The London Bird Atlas

  • The London Bird Atlas by Ian Woodward, Richard Arnold and Neil Smith (London Natural History Society, London, and John Beaufoy Publishing, Oxford, 2017).
  • 416 pages, more than 200 colour photographs, numerous maps and tables.
  • ISBN 9781909612990. Hbk, £39.99. Available from the Bookshop for £35.99 (inc p&p).

Despite being one of the largest built-up areas in the world, London – or, to be more precise, the London Natural History Society’s (LNHS) recording area within a 20-mile radius of St Paul’s Cathedral – has logged 370 species over the years.

This is no doubt due to a large extent to the sheer size of the city and the numerous habitats it holds between its skyscrapers and housing schemes, along with its position on some major regional flyways, river valleys and some nationally important nature reserves.

A substantial number of these species are vagrants or accidental visitors, but 190 are resident, or regular enough in summer or winter, to be given accounts in this new atlas of the birds of the region. The book is a well-designed, sumptuous, hardback, A4-sized tome with one or two large full colour photographs of all these species.
It begins with information about the LNHS, of which the London Bird Club is a part, and a map of its recording area, as well as an introduction detailing methodology and mapping, and a useful summary of how London’s environment has changed since the last two regional bird atlases (which covered 1968-72 and 1988-94). The major habitats in the region are described and the populations of the 20 commonest wintering and breeding species tallied.

The individual accounts range from one to three pages per species and – BTO style – feature maps legibly illustrating the 2 km x 2 km tetrads used for surveying, which show the winter and breeding populations and abundance where appropriate, along with relevant changes since previous atlases, during the period covered (2007-13).
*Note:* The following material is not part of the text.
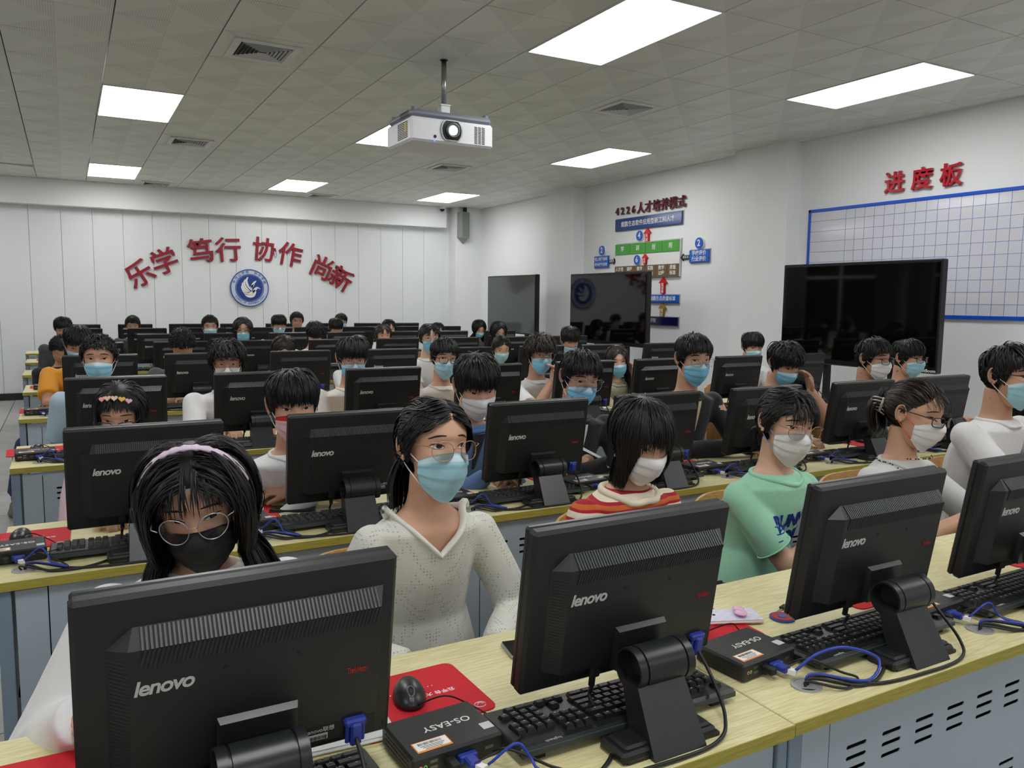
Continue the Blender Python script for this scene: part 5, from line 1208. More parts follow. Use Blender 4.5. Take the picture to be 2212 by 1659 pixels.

The written accounts are pleasingly readable and fact packed, though it was surprising to read that White Wagtail “occurs in Britain occasionally”, rather than its true status as a regular but scarce passage migrant in some numbers. 

The inclusion of some former breeders such as Wryneck and Red-backed Shrike is a little confusing, as this makes one wonder why other species are omitted, and it might have been best on reflection to relegate these to an appendix (as well as Willow Tit, which has almost certainly been extirpated from the region). The actual appendices describe London’s best birding sites, along with a gazetteer of other locations, and list contributors, species recorded during the survey work (including many escapes) and references. It is sobering to note the depressing losses in parallel with the national situation, with the likes of Grey Partridge, Tree Pipit and Tree Sparrow potentially in terminal decline.

There are the few minor quibbles one might expect in a work of this size; for instance, it is odd to see contributing photographers listed near the beginning but not credited next to their actual images, and there is no clue as to whether the photos were taken in London. 

Nonetheless, this atlas is an essential reference for anyone with an interest in the capital’s birds. All species are covered in an exemplary and thorough manner, and I can see keeping this book to hand for as long I remain not tired of life and London’s birds, to paraphrase Samuel Johnson.